# [Material shown]
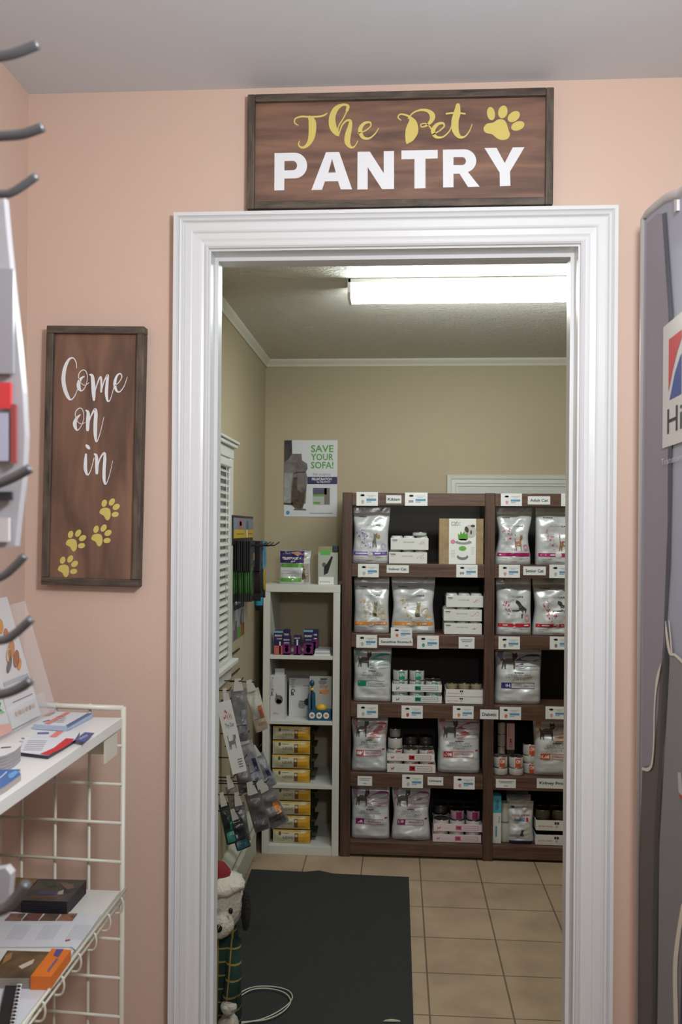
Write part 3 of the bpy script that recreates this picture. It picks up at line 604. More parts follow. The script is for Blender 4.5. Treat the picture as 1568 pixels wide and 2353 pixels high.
# ---- cans
LID = mat((178, 176, 168), .22, .95); LIDD = mat((120, 112, 90), .25, .95)
def make_can(label, r=.040, h_=.060, body=(206, 206, 204), blk=None, code=None, lid=LID, group=None, rot0=0):
    root = thing('food_can', label, 'can', (0, 0, -5), 0, group); mb = MB(); B_ = mat(body, .35)
    mb.lathe([(.0001, 0), (r*.96, 0), (r, .003), (r, h_-.006), (r*.97, h_-.002)], B_)
    if blk:
        f = lambda x, y: ((r+.0008)*math.sin((x-.5)*2.2+rot0), -(r+.0008)*math.cos((x-.5)*2.2+rot0), y*h_)
        K = mat(blk, .4); put_rect(mb, f, .40, .78, .08, .86, K, 6, 1)
        if code: f2 = lambda x, y: ((r+.0014)*math.sin((x-.5)*2.2+rot0), -(r+.0014)*math.cos((x-.5)*2.2+rot0), y*h_); put_text(mb, f2, code, .45, .73, .40, .76, WHITE, .02)
        for yy in (.3, .5, .7): put_rect(mb, f, .08, .34, yy, yy+.04, LGREY, 3, 1)
    mb.build('can_body', root)
    MB().lathe([(r*.95, h_-.005), (r*1.01, h_-.003), (r*1.01, h_), (r*.95, h_+.0005), (r*.92, h_-.003), (.0001, h_-.003)], lid).build('lid', root)
    return root
_used = set()
def put_can(proto, loc, label, group=None, rz=0):
    o = place_copy(proto, proto.name in _used, loc, rz, label, group); _used.add(proto.name); return o
CARDW = mat((226, 224, 222), .5)
def tray(u0, u1, vt, vb, base_z, code, col, label, yoff=.035, pink=False, rc=False, h_=None):
    yf = SY+yoff; a = PY(u0, vb, yf).x; b = PY(u1, vb, yf).x; hh = h_ or PY(u0, vt, yf).z-PY(u0, vb, yf).z; w_ = b-a; d_ = w_*2/3+.01
    mb = MB(); t = .0025; CW = mat((222, 205, 210), .5) if pink else CARDW
    mb.box(0, w_, 0, d_, 0, t, CW); mb.box(0, w_, 0, t, t, hh, CW); mb.box(0, w_, d_-t, d_, t, hh, CW); mb.box(0, t, t, d_-t, t, hh, CW); mb.box(w_-t, w_, t, d_-t, t, hh, CW)
    fn = lambda x, y: (x*w_, -.0008, y*hh); C = mat(col, .5)
    if rc:
        put_text(mb, fn, 'ROYAL CANIN', .06, .34, .34, .50, mat((205, 100, 95))); put_rect(mb, fn, .38, .42, .60, .85, INK); put_rect(mb, fn, .43, .47, .60, .85, INK); put_ell(mb, fn, .425, .40, .03, .12, LGREY)
    else:
        put_cat(mb, fn, CAT_WALK, .08, .25, .07, .40, C); put_text(mb, fn, 'PRO PLAN', .22, .34, .36, .50, LGREY); put_rect(mb, fn, .46, .58, .20, .78, C); put_text(mb, fn, code, .48, .56, .34, .66, CW, .02)
        for q in ((.58, .92, .74, .78), (.58, .92, .20, .24), (.915, .925, .20, .78)): put_rect(mb, fn, *q, C)
        put_rect(mb, fn, .61, .89, .42, .55, LGREY)
    o = mb.build('can_tray'); o.location = (a, yf, base_z); tag(o, label, 'tray'); return a, w_, yf, base_z+t, d_
def fill(T, proto, label, group, n=3, rows=2, dz=0, r=.040):
    a, w_, yf, z0, d_ = T
    for j in range(rows):
        for i in range(n): put_can(proto, (a+w_*(i+.5)/n, yf+d_*(j+.5)/rows, z0+.0005+dz), label, group)
# sensitive shelf: EN trays
pE = make_can('x', h_=.055, blk=TEAL, code='EN'); T1 = tray(901.6, 1015.5, 1602, 1618, SZ[3]+.001, 'EN', TEAL, 'lower white can tray with teal EN print')
fill(T1, pE, 'white cat food can in the lower teal EN tray', 'cans in the lower EN tray')
T2 = tray(901.6, 1015.5, 1570, 1587, SZ[3]+.060, 'EN', TEAL, 'upper white can tray with teal EN print'); fill(T2, pE, 'white cat food can in the upper teal EN tray', 'cans in the upper EN tray')
z = SZ[3]+.060+.0030+.0565
put_can(pE, (T2[0]+T2[1]/6, T2[2]+T2[4]*.25, z), 'loose teal EN can on top of the trays, left one')
put_can(pE, (T2[0]+T2[1]/2, T2[2]+T2[4]*.25, z), 'loose teal EN can on top of the trays, right one')
pR = make_can('x', r=.031, h_=.033, body=(150, 140, 118), lid=LIDD)
T = tray(1024, 1110, 1605.5, 1621, SZ[3]+.001, '', DMR, 'lower white can tray right of the EN trays', rc=True); fill(T, pR, 'small gold-lidded can in the lower plain tray', 'cans in the lower plain tray')
T = tray(1025, 1110, 1588, 1604.5, SZ[3]+.0395, '', DMR, 'upper white can tray right of the EN trays', rc=True); fill(T, pR, 'small gold-lidded can in the upper plain tray', 'cans in the upper plain tray')
a, w_, yf, z0, d_ = T
for i in range(3): put_can(pR, (a+w_*(i+.5)/3, yf+d_*.25, z0+.0345), 'small gold-lidded can on top of the plain trays', 'gold-lidded cans on top of the plain trays')
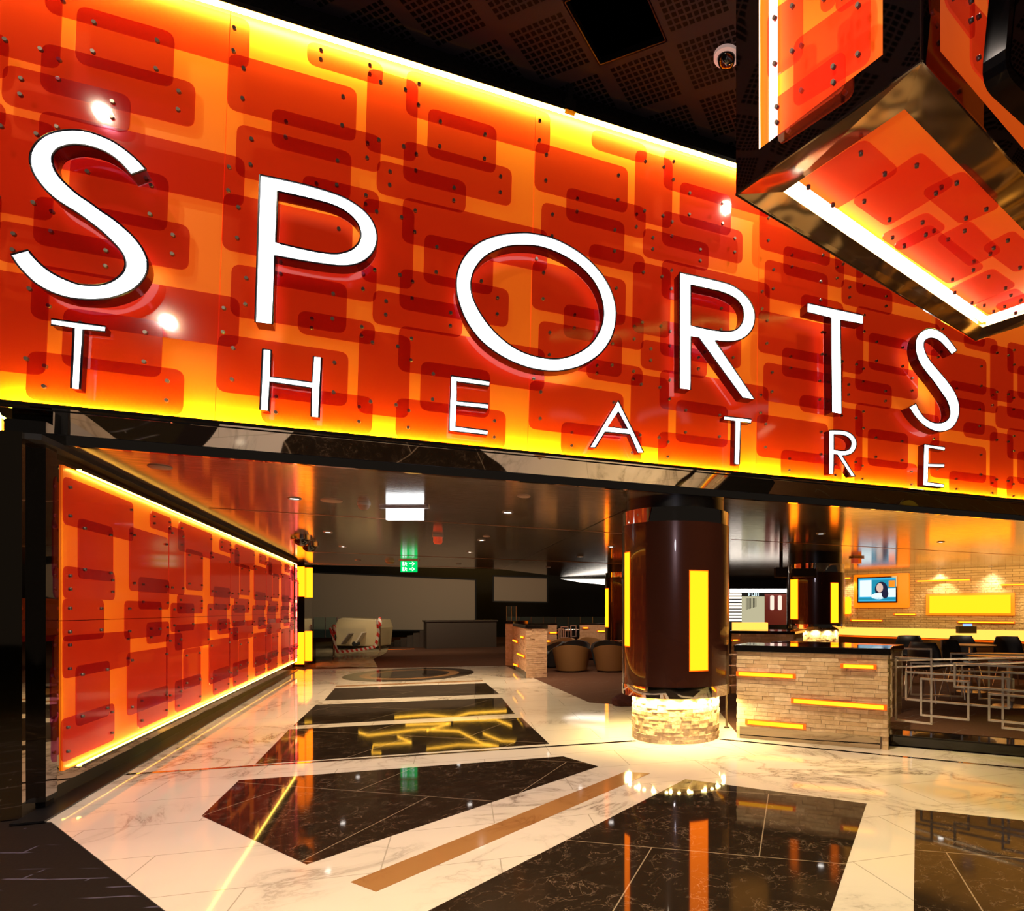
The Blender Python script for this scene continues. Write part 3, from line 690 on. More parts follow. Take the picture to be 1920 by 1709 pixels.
# left face
lf = lambda x, y: at_pl(x, y, c0, nL)
l1, l2 = lf(1655, 104), lf(1423, 279)
lz = min(l1.z, l2.z); l1.z = l2.z = (l1.z+l2.z)/2; l3 = V((l2.x, l2.y, ztop-.25)); l4 = V((l1.x, l1.y, ztop-.25))
up = lambda p: V((p.x, p.y, ztop))
ring([c0, cL, up(cL), up(c0)], [l1, l2, l3, l4], nL, .10, 'left_frame', 'dark_mirror')
B().poly([p-nL*.10 for p in (l1, l2, l3, l4)]).build('left_backing', 'amber_sheet', hb)
rf = lambda x, y: at_pl(x, y, c0, nR)
r1 = rf(1763, 96); r2 = cR2-e2*.25; r2 = V((r2.x, r2.y, r1.z)); r3, r4 = V((r2.x, r2.y, ztop-.25)), V((r1.x, r1.y, ztop-.25))
ring([c0, cR2, up(cR2), up(c0)], [r1, r2, r3, r4], nR, .10, 'right_frame', 'dark_mirror')
B().poly([p-nR*.10 for p in (r1, r2, r3, r4)]).build('right_backing', 'amber_sheet', hb)
# far faces and lid close the box
g = B(); g.poly([cL, cR, up(cR), up(cL)]); g.poly([cR, cR2, up(cR2), up(cR)]); g.poly([up(c0), up(cL), up(cR), up(cR2)]); g.build('rear_cladding', 'dark_mirror', hb)
# chrome edge beads
g = B(); g.bar(c0, up(c0), .012); g.build('corner_bead', 'chrome', hb)
g = B(); g.bar(cL, c0, .010); g.bar(c0, cR2, .010); g.bar(cL, cR, .010); g.build('bottom_bead', 'chrome', hb)
# fluorescent tubes
g = B(); p, q = b2+e1*-.04+e2*.02-nD*.04, b3+e1*-.04-e2*.04-nD*.04; g.bar(p, q, .055, .03); g.build('light_tube', 'tube_white', hb)
q2 = b4-e2*.06+e1*.1-nD*.04; g = B(); g.bar(q, q2, .055, .03); g.build('light_tube', 'tube_white', hb)
t1 = lf(1439, 300); g = B(); g.bar(V((t1.x, t1.y, l2.z+.02))-nL*.05, V((t1.x, t1.y, ztop-.27))-nL*.05, .04, .03); g.build('light_tube', 'tube_white', hb)
X3 = lambda x, y: (1320+x/2.67, y/2.67)
def para(fn, L_, T_, B_):
    l, t, b = fn(*X3(*L_)), fn(*X3(*T_)), fn(*X3(*B_)); return [l, t, t+(b-l), b]
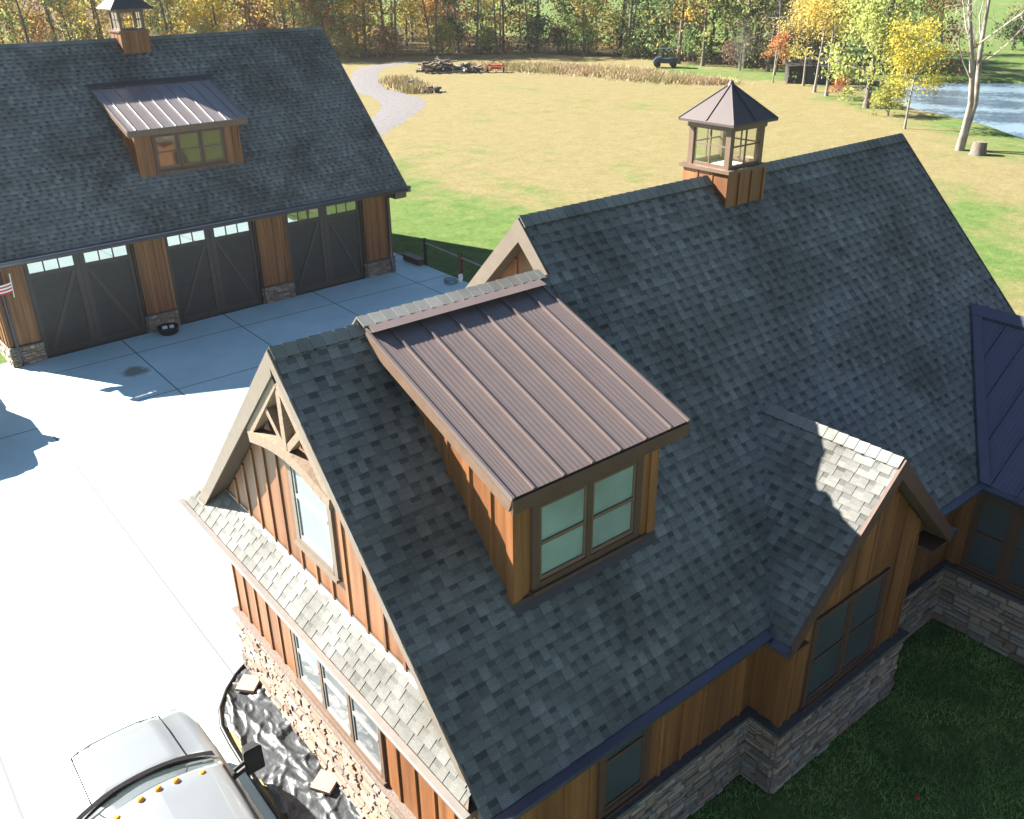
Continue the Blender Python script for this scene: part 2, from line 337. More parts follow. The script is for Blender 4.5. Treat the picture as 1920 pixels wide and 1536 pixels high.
def siding(mb, O, U, n, width, z0, top, seed, pitch=.385, first=.1, holes=()):
    """board and batten: boards are planar strips with their own tone, battens stand 22 mm proud. top(u) gives the upper edge; holes = (u0,u1,z0,z1)"""
    r = random.Random(seed); O = Vector(O); U = Vector(U); n = Vector(n); Z = Vector((0, 0, 1)); P = lambda u, z, d: O+U*u+Z*(z-O.z)+n*d
    def cut(u, a, b):                                             # vertical runs of a batten left after window holes
        runs = [(a, b)]
        for h0, h1, g0, g1 in holes:
            if h0-.03 < u < h1+.03:
                nr = []
                for p, q in runs:
                    if g0 > p: nr.append((p, min(q, g0)))
                    if g1 < q: nr.append((max(p, g1), q))
                runs = nr
        return [x for x in runs if x[1]-x[0] > .03]
    us = [0]; u = first
    while u < width: us.append(u); u += pitch
    us.append(width)
    for a, b in zip(us[:-1], us[1:]):
        if b-a < .005: continue
        k = max(1, int((b-a)/.2)); t = r.uniform(.88, 1.12)
        for i in range(k):
            p, q = a+(b-a)*i/k, a+(b-a)*(i+1)/k
            mid = [w for w in (apex_of(top, p, q),) if w]
            pts = [P(p, z0, 0), P(q, z0, 0), P(q, top(q), 0)]+[P(w, top(w), 0) for w in mid]+[P(p, top(p), 0)]
            mb.face(pts, 0, t)
    for u in us[1:-1]:
        t = r.uniform(.95, 1.2)
        for a, b in cut(u, z0, min(top(u-.03), top(u+.03))):
            w = .026; q = [(u-w, a), (u+w, a), (u+w, b), (u-w, b)]
            mb.prism([P(x, z, 0) for x, z in q], [P(x, z, .024) for x, z in q], 0, t)
def apex_of(top, p, q):
    m = getattr(top, 'apex', None); return m if m is not None and p < m < q else None
def gable_top(u0, z, slope, lim=99):
    f = lambda u: min(lim, z-abs(u-u0)*slope); f.apex = u0; return f
def window(name, O, U, n, w, hgt, parent, glass, sashes=2, units=1, frame=.09, mull=.09, depth=.035, dark='darktrim', sash_mat='trim', label=None, rail=True):
    """casing with one or more double-hung units; glass panes are a child of the window"""
    O = Vector(O); U = Vector(U); n = Vector(n); Z = Vector((0, 0, 1)); P = lambda u, z, d: O+U*u+Z*z+n*d
    def bar(mb, u0, u1, z0, z1, d0, d1, mat=0):
        q = [(u0, z0), (u1, z0), (u1, z1), (u0, z1)]; mb.prism([P(u, z, d0) for u, z in q], [P(u, z, d1) for u, z in q], mat)
    f = MB(); g = MB(); s = MB()
    bar(f, 0, frame, 0, hgt, .001, depth); bar(f, w-frame, w, 0, hgt, .001, depth)
    bar(f, frame, w-frame, hgt-frame, hgt, .001, depth+.004); bar(f, frame, w-frame, 0, frame*.8, .001, depth+.004)
    bar(f, -.02, w+.02, -.045, -.001, .001, depth+.035)
    uw = (w-2*frame-mull*(units-1))/units
    for i in range(units):
        a = frame+i*(uw+mull); b = a+uw
        if i: bar(f, a-mull, a, frame*.8, hgt-frame, .001, depth)
        z0, z1 = frame*.8, hgt-frame; zm = (z0+z1)/2; e = .035
        g.face([P(a, z0, .006), P(b, z0, .006), P(b, z1, .006), P(a, z1, .006)])
        bar(s, a, a+e, z0, z1, .007, .022); bar(s, b-e, b, z0, z1, .007, .022); bar(s, a+e, b-e, z1-e, z1, .007, .022); bar(s, a+e, b-e, z0, z0+e*1.6, .007, .026)
        if rail: bar(s, a+e, b-e, zm-.022, zm+.022, .007, .028)
    o = f.build(name, [dark], parent)
    s.build('sash', [sash_mat], o); g.build('pane', [glass], o)
    if label: o['label'] = label
    return o
def seam_roof(mb, O, U, W, n, width, length, seams, rib=.028, pans=5):
    """standing-seam sheet: raised seams and shallow stiffening ribs running up the slope"""
    O = Vector(O); U = Vector(U); W = Vector(W); n = Vector(n); prof = []
    us = [0]+[s for s in seams if 0 < s < width]+[width]
    for i, (a, b) in enumerate(zip(us[:-1], us[1:])):
        if i: prof += [(a-.012, 0), (a-.011, rib), (a+.011, rib), (a+.012, 0)]
        else: prof.append((a, 0))
        if b-a > .2:
            for k in range(1, pans+1):
                c = a+(b-a)*k/(pans+1); prof += [(c-.022, 0), (c-.010, .0022), (c+.010, .0022), (c+.022, 0)]
    prof.append((width, 0))
    for (a, ha), (b, hb) in zip(prof[:-1], prof[1:]):
        mb.face([O+U*a+n*ha, O+U*b+n*hb, O+U*b+n*hb+W*length, O+U*a+n*ha+W*length])
        if ha > 0 or hb > 0: mb.face([O+U*a, O+U*b, O+U*b+n*hb, O+U*a+n*ha])
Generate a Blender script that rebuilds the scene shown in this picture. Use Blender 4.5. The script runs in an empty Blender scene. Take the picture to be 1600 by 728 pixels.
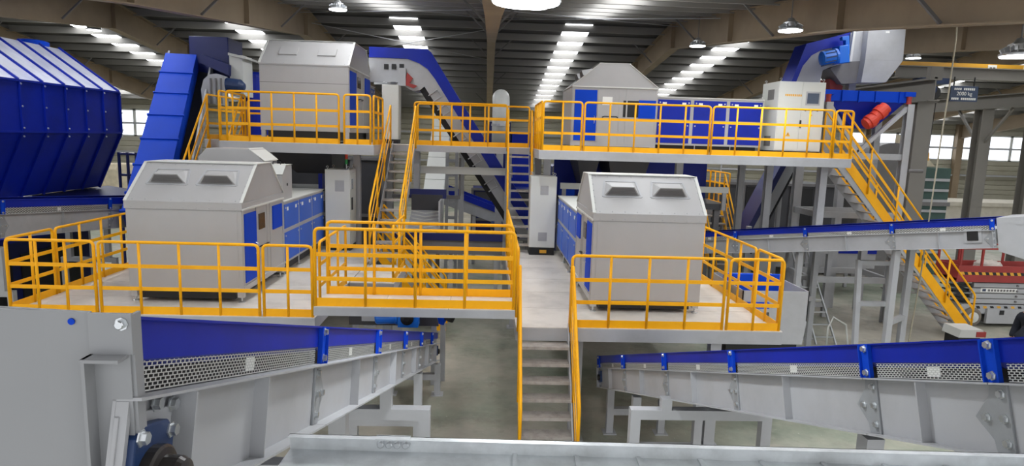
import bpy, bmesh, math, random
from mathutils import Vector, Matrix, Euler
random.seed(7)
scene = bpy.context.scene
COL = scene.collection
# ------------------------------------------------------------------ camera
CAM_H = 4.8
def cam_axes():
    rho = .030; psi = math.radians(2.4); th = math.atan(.148)
    F = Vector((math.sin(psi)*math.cos(th), math.cos(psi)*math.cos(th), -math.sin(th)))
    R0 = Vector((math.cos(psi), -math.sin(psi), 0)); U0 = R0.cross(F)
    R = R0*math.cos(rho)+U0*math.sin(rho); U = U0*math.cos(rho)-R0*math.sin(rho)
    return R, U, F
_R, _U, _F = cam_axes()
cam_d = bpy.data.cameras.new('camera'); cam = bpy.data.objects.new('camera', cam_d); COL.objects.link(cam)
cam_d.sensor_fit = 'HORIZONTAL'; cam_d.sensor_width = 36.0; cam_d.lens = 36.0*1000/1600
cam_d.clip_start = .05; cam_d.clip_end = 400
m3 = Matrix((( _R.x, _U.x, -_F.x), (_R.y, _U.y, -_F.y), (_R.z, _U.z, -_F.z)))
cam.matrix_world = Matrix.Translation((0, 0, CAM_H)) @ m3.to_4x4()
scene.camera = cam
# ------------------------------------------------------------------ world, exposure
w = bpy.data.worlds.new('world'); scene.world = w; w.use_nodes = True
bg = w.node_tree.nodes['Background']; bg.inputs[0].default_value = (.95, .97, 1.0, 1); bg.inputs[1].default_value = 3.1
vs = scene.view_settings
vs.view_transform = 'Standard'; vs.look = 'None'; vs.exposure = -1.12; vs.gamma = 1.0; vs.use_curve_mapping = False
SKYLIGHT = 16.0     # translucent roof strips
LAMP_W = 165.0     # watts of each high-bay lamp
# ------------------------------------------------------------------ materials
M = {}
def lin(c):
    return tuple(((v/255)/12.92 if v/255 <= .04045 else ((v/255+.055)/1.055)**2.4) for v in c)
def mat(name, rgb, rough=.45, metal=0.0, var=.06, scale=3.0, bump=0.0, bscale=40, spec=.5, dirt=None, dirt_amt=.5, dscale=1.2):
    m = bpy.data.materials.new(name); m.use_nodes = True; nt = m.node_tree; n = nt.nodes; l = nt.links
    b = n['Principled BSDF']; c = lin(rgb)
    b.inputs['Roughness'].default_value = rough; b.inputs['Metallic'].default_value = metal
    b.inputs['Specular IOR Level'].default_value = spec
    tc = n.new('ShaderNodeTexCoord')
    ns = n.new('ShaderNodeTexNoise'); ns.inputs['Scale'].default_value = scale; ns.inputs['Detail'].default_value = 5
    l.new(tc.outputs['Object'], ns.inputs['Vector'])
    cr = n.new('ShaderNodeValToRGB')
    cr.color_ramp.elements[0].position = .3; cr.color_ramp.elements[1].position = .7
    cr.color_ramp.elements[0].color = tuple(max(0, v*(1-var)) for v in c)+(1,)
    cr.color_ramp.elements[1].color = tuple(min(1, v*(1+var)) for v in c)+(1,)
    l.new(ns.outputs['Fac'], cr.inputs['Fac'])
    out = cr.outputs['Color']
    if dirt:
        n2 = n.new('ShaderNodeTexNoise'); n2.inputs['Scale'].default_value = dscale; n2.inputs['Detail'].default_value = 8
        n2.inputs['Roughness'].default_value = .65
        l.new(tc.outputs['Object'], n2.inputs['Vector'])
        r2 = n.new('ShaderNodeValToRGB'); r2.color_ramp.elements[0].position = .45; r2.color_ramp.elements[1].position = .72
        r2.color_ramp.elements[0].color = (0, 0, 0, 1); r2.color_ramp.elements[1].color = (dirt_amt,)*3+(1,)
        l.new(n2.outputs['Fac'], r2.inputs['Fac'])
        mx = n.new('ShaderNodeMix'); mx.data_type = 'RGBA'
        l.new(r2.outputs['Color'], mx.inputs[0]); l.new(out, mx.inputs[6]); mx.inputs[7].default_value = lin(dirt)+(1,)
        out = mx.outputs[2]
    l.new(out, b.inputs['Base Color'])
    if bump:
        n3 = n.new('ShaderNodeTexNoise'); n3.inputs['Scale'].default_value = bscale; n3.inputs['Detail'].default_value = 3
        l.new(tc.outputs['Object'], n3.inputs['Vector'])
        bp = n.new('ShaderNodeBump'); bp.inputs['Strength'].default_value = bump; bp.inputs['Distance'].default_value = .01
        l.new(n3.outputs['Fac'], bp.inputs['Height']); l.new(bp.outputs['Normal'], b.inputs['Normal'])
    M[name] = m; return m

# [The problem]
Provide an exact reproduction of only those lines that start at the line containing "The Blender Python script for this scene continues." and end at the line containing "l, t, b = fn(*X3(*L_)), fn(*X3(*T_)), fn(*X3(*B_));", inclusive.

# [Result for this task]
The Blender Python script for this scene continues. Write part 3, from line 690 on. More parts follow. Take the picture to be 1920 by 1709 pixels.
# left face
lf = lambda x, y: at_pl(x, y, c0, nL)
l1, l2 = lf(1655, 104), lf(1423, 279)
lz = min(l1.z, l2.z); l1.z = l2.z = (l1.z+l2.z)/2; l3 = V((l2.x, l2.y, ztop-.25)); l4 = V((l1.x, l1.y, ztop-.25))
up = lambda p: V((p.x, p.y, ztop))
ring([c0, cL, up(cL), up(c0)], [l1, l2, l3, l4], nL, .10, 'left_frame', 'dark_mirror')
B().poly([p-nL*.10 for p in (l1, l2, l3, l4)]).build('left_backing', 'amber_sheet', hb)
rf = lambda x, y: at_pl(x, y, c0, nR)
r1 = rf(1763, 96); r2 = cR2-e2*.25; r2 = V((r2.x, r2.y, r1.z)); r3, r4 = V((r2.x, r2.y, ztop-.25)), V((r1.x, r1.y, ztop-.25))
ring([c0, cR2, up(cR2), up(c0)], [r1, r2, r3, r4], nR, .10, 'right_frame', 'dark_mirror')
B().poly([p-nR*.10 for p in (r1, r2, r3, r4)]).build('right_backing', 'amber_sheet', hb)
# far faces and lid close the box
g = B(); g.poly([cL, cR, up(cR), up(cL)]); g.poly([cR, cR2, up(cR2), up(cR)]); g.poly([up(c0), up(cL), up(cR), up(cR2)]); g.build('rear_cladding', 'dark_mirror', hb)
# chrome edge beads
g = B(); g.bar(c0, up(c0), .012); g.build('corner_bead', 'chrome', hb)
g = B(); g.bar(cL, c0, .010); g.bar(c0, cR2, .010); g.bar(cL, cR, .010); g.build('bottom_bead', 'chrome', hb)
# fluorescent tubes
g = B(); p, q = b2+e1*-.04+e2*.02-nD*.04, b3+e1*-.04-e2*.04-nD*.04; g.bar(p, q, .055, .03); g.build('light_tube', 'tube_white', hb)
q2 = b4-e2*.06+e1*.1-nD*.04; g = B(); g.bar(q, q2, .055, .03); g.build('light_tube', 'tube_white', hb)
t1 = lf(1439, 300); g = B(); g.bar(V((t1.x, t1.y, l2.z+.02))-nL*.05, V((t1.x, t1.y, ztop-.27))-nL*.05, .04, .03); g.build('light_tube', 'tube_white', hb)
X3 = lambda x, y: (1320+x/2.67, y/2.67)
def para(fn, L_, T_, B_):
    l, t, b = fn(*X3(*L_)), fn(*X3(*T_)), fn(*X3(*B_)); return [l, t, t+(b-l), b]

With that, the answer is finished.